WHAT IS REQUIRED:
Copy each line below in which the string "scene" occurs.

DATA EXTRACT:
■ ■ ■

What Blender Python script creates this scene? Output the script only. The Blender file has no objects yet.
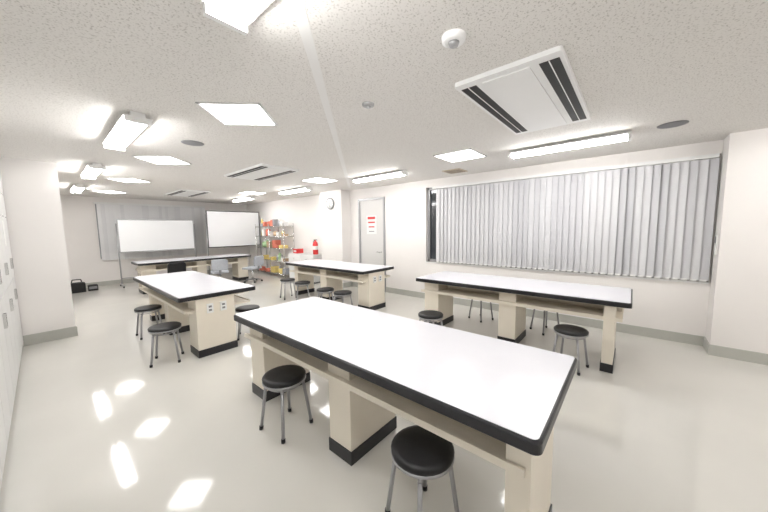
import bpy, math, random
from mathutils import Vector, Matrix
random.seed(4)
S=bpy.context.scene
S.view_settings.view_transform='Standard'
S.view_settings.exposure=0.0

# ---------------------------------------------------------------- materials
def mat(name,col,rough=0.5,metal=0.0,spec=0.5,emit=None,es=0,bump=None,var=None,coat=0):
    m=bpy.data.materials.new(name); m.use_nodes=True
    nt=m.node_tree; b=nt.nodes['Principled BSDF']
    b.inputs['Base Color'].default_value=(*col,1); b.inputs['Roughness'].default_value=rough
    b.inputs['Metallic'].default_value=metal; b.inputs['Specular IOR Level'].default_value=spec
    b.inputs['Coat Weight'].default_value=coat; b.inputs['Coat Roughness'].default_value=0.05
    if emit: b.inputs['Emission Color'].default_value=(*emit,1); b.inputs['Emission Strength'].default_value=es
    tc=nt.nodes.new('ShaderNodeTexCoord')
    if var:   # (scale, amount)
        n=nt.nodes.new('ShaderNodeTexNoise'); n.inputs['Scale'].default_value=var[0]; n.inputs['Detail'].default_value=4
        r=nt.nodes.new('ShaderNodeValToRGB'); a=var[1]
        r.color_ramp.elements[0].position=.3; r.color_ramp.elements[1].position=.7
        r.color_ramp.elements[0].color=(*[c*(1-a) for c in col],1); r.color_ramp.elements[1].color=(*[min(1,c*(1+a)) for c in col],1)
        nt.links.new(tc.outputs['Object'],n.inputs['Vector']); nt.links.new(n.outputs['Fac'],r.inputs['Fac']); nt.links.new(r.outputs['Color'],b.inputs['Base Color'])
    if bump:  # (scale,strength,dist)
        n=nt.nodes.new('ShaderNodeTexNoise'); n.inputs['Scale'].default_value=bump[0]; n.inputs['Detail'].default_value=3
        k=nt.nodes.new('ShaderNodeBump'); k.inputs['Strength'].default_value=bump[1]; k.inputs['Distance'].default_value=bump[2]
        nt.links.new(tc.outputs['Object'],n.inputs['Vector']); nt.links.new(n.outputs['Fac'],k.inputs['Height']); nt.links.new(k.outputs['Normal'],b.inputs['Normal'])
    return m
M={}
M['wall']=mat('wall_paint',(.88,.85,.825),.7,var=(1.5,.015),bump=(120,.1,.002))
M['base']=mat('baseboard_vinyl',(.48,.48,.44),.45,var=(8,.03))
M['floor']=mat('floor_vinyl',(.66,.645,.60),.08,spec=.7,var=(1.2,.03),bump=(3.5,.03,.01))
M['trim']=mat('ceiling_joint',(.84,.83,.81),.8,var=(4,.01))
M['white']=mat('white_paint_metal',(.88,.88,.87),.4,var=(3,.01))
M['board']=mat('whiteboard_enamel',(.95,.96,.97),.25,var=(2,.01))
M['screen']=mat('projection_fabric',(.88,.89,.90),.5,var=(2,.01))
M['top']=mat('melamine_top',(.84,.84,.89),.2,spec=.5,var=(5,.012))
M['black']=mat('black_edge_rubber',(.010,.010,.013),.35,var=(10,.1))
M['seat']=mat('black_vinyl_seat',(.012,.012,.013),.45,spec=.3,var=(20,.15),bump=(200,.1,.001))
M['cream']=mat('cream_laminate',(.83,.765,.655),.45,var=(4,.02))
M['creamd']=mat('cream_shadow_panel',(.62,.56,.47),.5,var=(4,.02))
M['steel']=mat('grey_painted_steel',(.36,.36,.37),.35,metal=.5,var=(10,.04))
M['chrome']=mat('chrome',(.7,.7,.7),.2,metal=1,var=(10,.02))
M['dark']=mat('dark_slot',(.01,.01,.01),.6,var=(10,.1))
M['darkglass']=mat('dark_glass',(.03,.035,.04),.08,var=(2,.1))
M['backglass']=mat('frosted_glass',(.35,.36,.38),.3,var=(2,.05))
M['alu']=mat('aluminium',(.42,.42,.43),.4,metal=.6,var=(10,.03))
M['grey']=mat('grey_plastic',(.22,.22,.23),.5,var=(10,.04))
M['lgrey']=mat('light_grey_fabric',(.42,.44,.48),.8,var=(30,.06))
M['blind']=mat('blind_fabric',(.68,.68,.695),.8,var=(3,.01),bump=(300,.2,.001))
M['blind2']=mat('blind_fabric_b_shaded',(.60,.60,.62),.8,var=(3,.01),bump=(300,.2,.001))  # darker slat tone: random variation, and shade painted on the turned slats
M['blind3']=mat('blind_fabric_light',(.84,.84,.845),.8,var=(3,.01),bump=(300,.2,.001))
M['blind4']=mat('blind_fabric_light_b',(.78,.78,.79),.8,var=(3,.01),bump=(300,.2,.001))
M['cab']=mat('cabinet_enamel',(.68,.68,.67),.35,var=(3,.01))
M['door']=mat('door_enamel',(.70,.69,.67),.4,var=(3,.01))
M['red']=mat('red_plastic',(.62,.03,.03),.4,var=(8,.05))
M['dred']=mat('faded_red_card',(.62,.18,.12),.5,var=(8,.05))
M['green']=mat('pale_green_plastic',(.38,.55,.30),.5,var=(8,.05))
M['yellow']=mat('yellow_card',(.78,.62,.22),.6,var=(8,.05))
M['paper']=mat('paper_white',(.85,.85,.83),.7,var=(8,.02))
M['brown']=mat('cardboard',(.55,.40,.26),.8,var=(8,.05))
M['beige']=mat('beige_grille',(.55,.45,.33),.5,var=(8,.04))
M['tube']=mat('fluorescent_tube',(1,1,1),.4,emit=(1,.985,.97),es=54,var=(5,.01))
M['panel']=mat('panel_diffuser',(1,1,1),.4,emit=(1,.985,.97),es=15,var=(5,.01))
def ceilmat():
    m=bpy.data.materials.new('rockwool_ceiling'); m.use_nodes=True; nt=m.node_tree; b=nt.nodes['Principled BSDF']
    tc=nt.nodes.new('ShaderNodeTexCoord')
    n=nt.nodes.new('ShaderNodeTexNoise'); n.inputs['Scale'].default_value=90; n.inputs['Detail'].default_value=2; n.inputs['Roughness'].default_value=.6
    r=nt.nodes.new('ShaderNodeValToRGB'); e=r.color_ramp.elements
    e[0].position=.33; e[0].color=(.54,.515,.48,1); e[1].position=.45; e[1].color=(.80,.778,.745,1)
    nt.links.new(tc.outputs['Object'],n.inputs['Vector']); nt.links.new(n.outputs['Fac'],r.inputs['Fac']); nt.links.new(r.outputs['Color'],b.inputs['Base Color'])
    k=nt.nodes.new('ShaderNodeBump'); k.inputs['Strength'].default_value=.3; k.inputs['Distance'].default_value=.003
    nt.links.new(n.outputs['Fac'],k.inputs['Height']); nt.links.new(k.outputs['Normal'],b.inputs['Normal'])
    b.inputs['Roughness'].default_value=.9
    return m
M['ceil']=ceilmat()

# ---------------------------------------------------------------- mesh builder
class MB:
    def __init__(s): s.v=[];s.f=[];s.m=[];s.mats=[];s.sm=[]
    def mi(s,k):
        if k not in s.mats: s.mats.append(k)
        return s.mats.index(k)
    def box(s,x0,x1,y0,y1,z0,z1,k,R=None):
        b=len(s.v)
        c=[(x0,y0,z0),(x1,y0,z0),(x1,y1,z0),(x0,y1,z0),(x0,y0,z1),(x1,y0,z1),(x1,y1,z1),(x0,y1,z1)]
        if R: c=[tuple(R@Vector(p)) for p in c]
        s.v+=c
        for f in [(0,3,2,1),(4,5,6,7),(0,1,5,4),(1,2,6,5),(2,3,7,6),(3,0,4,7)]:
            s.f.append([b+i for i in f]); s.m.append(s.mi(k)); s.sm.append(False)
    def prism(s,pts,z0,z1,k,ktop=None,bev=0):
        n=len(pts); cx=sum(p[0] for p in pts)/n; cy=sum(p[1] for p in pts)/n
        def inset(d):
            o=[]
            for x,y in pts:
                dx,dy=x-cx,y-cy
                o.append((x-math.copysign(min(d,abs(dx)),dx),y-math.copysign(min(d,abs(dy)),dy)))
            return o
        rings=[(pts,z0),(pts,z1-bev)]
        if bev: rings+= [(inset(bev*.3),z1-bev*.3),(inset(bev),z1)]
        b=len(s.v)
        for ps,z in rings: s.v+=[(x,y,z) for x,y in ps]
        for j in range(len(rings)-1):
            for i in range(n):
                a=b+j*n+i; c=b+j*n+(i+1)%n
                s.f.append([a,c,c+n,a+n]); s.m.append(s.mi(k)); s.sm.append(False)
        s.f.append([b+i for i in range(n)][::-1]); s.m.append(s.mi(k)); s.sm.append(False)
        s.f.append([b+(len(rings)-1)*n+i for i in range(n)]); s.m.append(s.mi(ktop or k)); s.sm.append(False)
    def cyl(s,p0,p1,r,k,n=14,r1=None,cap=True):
        p0=Vector(p0);p1=Vector(p1); r1=r if r1 is None else r1
        d=(p1-p0).normalized(); a=d.orthogonal().normalized(); c=d.cross(a); b=len(s.v)
        for P,q in((p0,r),(p1,r1)):
            for i in range(n):
                t=2*math.pi*i/n; s.v.append(tuple(P+(a*math.cos(t)+c*math.sin(t))*q))
        for i in range(n):
            s.f.append([b+i,b+(i+1)%n,b+n+(i+1)%n,b+n+i]); s.m.append(s.mi(k)); s.sm.append(True)
        if cap:
            s.f.append([b+i for i in range(n)][::-1]); s.m.append(s.mi(k)); s.sm.append(False)
            s.f.append([b+n+i for i in range(n)]); s.m.append(s.mi(k)); s.sm.append(False)
    def lathe(s,prof,k,n=28,c=(0,0)):
        b=len(s.v)
        for r,z in prof:
            for i in range(n):
                t=2*math.pi*i/n; s.v.append((c[0]+r*math.cos(t),c[1]+r*math.sin(t),z))
        for j in range(len(prof)-1):
            for i in range(n):
                a=b+j*n+i; d=b+j*n+(i+1)%n
                s.f.append([a,d,d+n,a+n]); s.m.append(s.mi(k)); s.sm.append(True)
        s.f.append([b+i for i in range(n)][::-1]); s.m.append(s.mi(k)); s.sm.append(True)
        s.f.append([b+(len(prof)-1)*n+i for i in range(n)]); s.m.append(s.mi(k)); s.sm.append(True)
    def path(s,pts,r,k,n=10):
        for a,b in zip(pts[:-1],pts[1:]): s.cyl(a,b,r,k,n)
    def obj(s,name,loc=(0,0,0),rz=0,parent=None):
        me=bpy.data.meshes.new(name); me.from_pydata(s.v,[],s.f)
        for k in s.mats: me.materials.append(M[k])
        me.polygons.foreach_set('material_index',s.m); me.polygons.foreach_set('use_smooth',s.sm); me.update()
        o=bpy.data.objects.new(name,me); o.location=loc; o.rotation_euler=(0,0,rz)
        S.collection.objects.link(o)
        if parent: o.parent=parent
        return o
def empty(name,loc=(0,0,0),rz=0):
    o=bpy.data.objects.new(name,None); o.location=loc; o.rotation_euler=(0,0,rz); o.empty_display_size=.2
    S.collection.objects.link(o); return o
def B(name,*a,loc=(0,0,0)):
    m=MB(); m.box(*a); return m.obj(name,loc)
def rrect(x0,x1,y0,y1,r,n=6):
    o=[]
    for cx,cy,a0 in((x1-r,y1-r,0),(x0+r,y1-r,90),(x0+r,y0+r,180),(x1-r,y0+r,270)):
        for i in range(n+1):
            a=math.radians(a0+90*i/n); o.append((cx+r*math.cos(a),cy+r*math.sin(a)))
    return o

# ---------------------------------------------------------------- room shell
H=2.62; XW=5.515; XL=-.9; YB=12.0; YF=-3.0
B('floor',XL-.2,XW+.3,YF-.2,YB+.2,-.1,0,'floor')
B('ceiling',XL-.2,XW+.3,YF-.2,YB+.2,H,H+.1,'ceil')
B('wall_left',XL-.1,XL,YF,YB,0,H,'wall')
B('wall_back',XL-.1,XW+.1,YB,YB+.1,0,H,'wall')
B('wall_front',XL-.1,XW+.1,YF-.1,YF,0,H,'wall')
m=MB()
wy0,wy1,wz0,wz1=-.77,3.48,.85,2.46
m.box(XW,XW+.16,YF,wy0,0,H,'wall')
m.box(XW,XW+.16,wy1,4.655,0,H,'wall'); m.box(XW,XW+.16,5.575,YB,0,H,'wall'); m.box(XW,XW+.16,4.655,5.575,2.365,H,'wall')
m.box(XW,XW+.16,wy0,wy1,0,wz0,'wall'); m.box(XW,XW+.16,wy0,wy1,wz1,H,'wall')
m.obj('wall_right')
m=MB()
m.box(XW+.11,XW+.13,wy0,wy1,wz0,wz1,'darkglass')
for y in (wy0,wy0+1.4,wy0+2.8,wy1-.05): m.box(XW+.07,XW+.11,y,y+.05,wz0,wz1,'alu')
for z in (wz0,wz1-.05): m.box(XW+.07,XW+.11,wy0,wy1,z,z+.05,'alu')
m.obj('window_1')
B('trim_1',XW-.02,XW+.07,wy0,wy1,wz0-.025,wz0,'white')
m=MB(); m.box(5.196,XW,-2.0,-.783,0,H,'wall'); m.obj('wall_pillar_right')
m=MB(); m.box(5.2,XW,5.9,6.8,0,H,'wall'); m.obj('wall_pillar_far')
m=MB(); m.box(XL,.237,6.515,7.3,0,H,'wall'); m.obj('wall_pillar_left')
bh=.13; g=.012
m=MB()
m.box(XW-g,XW,-.783,4.65,0,bh,'base'); m.box(XW-g,XW,5.58,5.9,0,bh,'base'); m.box(XW-g,XW,6.8,YB,0,bh,'base')
m.box(5.196-g,5.196,-2.0-g,-.783+g,0,bh,'base'); m.box(5.196,XW-g,-.783,-.783+g,0,bh,'base')
m.box(5.2-g,5.2,5.9-g,6.8+g,0,bh,'base'); m.box(5.2,XW-g,5.9-g,5.9,0,bh,'base'); m.box(5.2,XW-g,6.8,6.8+g,0,bh,'base')
m.box(XW-g,XW,YF,-2.0,0,bh,'base')
m.obj('baseboard_right')
m=MB(); m.box(XL,XW-g,YB-g,YB,0,bh,'base'); m.obj('baseboard_back')
m=MB(); m.box(-.28,.237+g,6.515-g,6.515,0,.15,'base'); m.box(.237,.237+g,6.515,7.3,0,.15,'base'); m.box(XL,XL+g,7.3,YB,0,.15,'base')
m.obj('baseboard_left')
m=MB()
a=Vector((-.4,-.02)); b=Vector((5.1,5.45)); d=(b-a).normalized(); nrm=Vector((-d.y,d.x))*.03
pts=[a-nrm,b-nrm,b+nrm,a+nrm]
m.prism([tuple(p) for p in pts],H-.002,H,'trim'); m.obj('trim_2')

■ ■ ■

OUTPUT FOR THIS TASK:
What Blender Python script creates this scene? Output the script only. The Blender file has no objects yet.
S=bpy.context.scene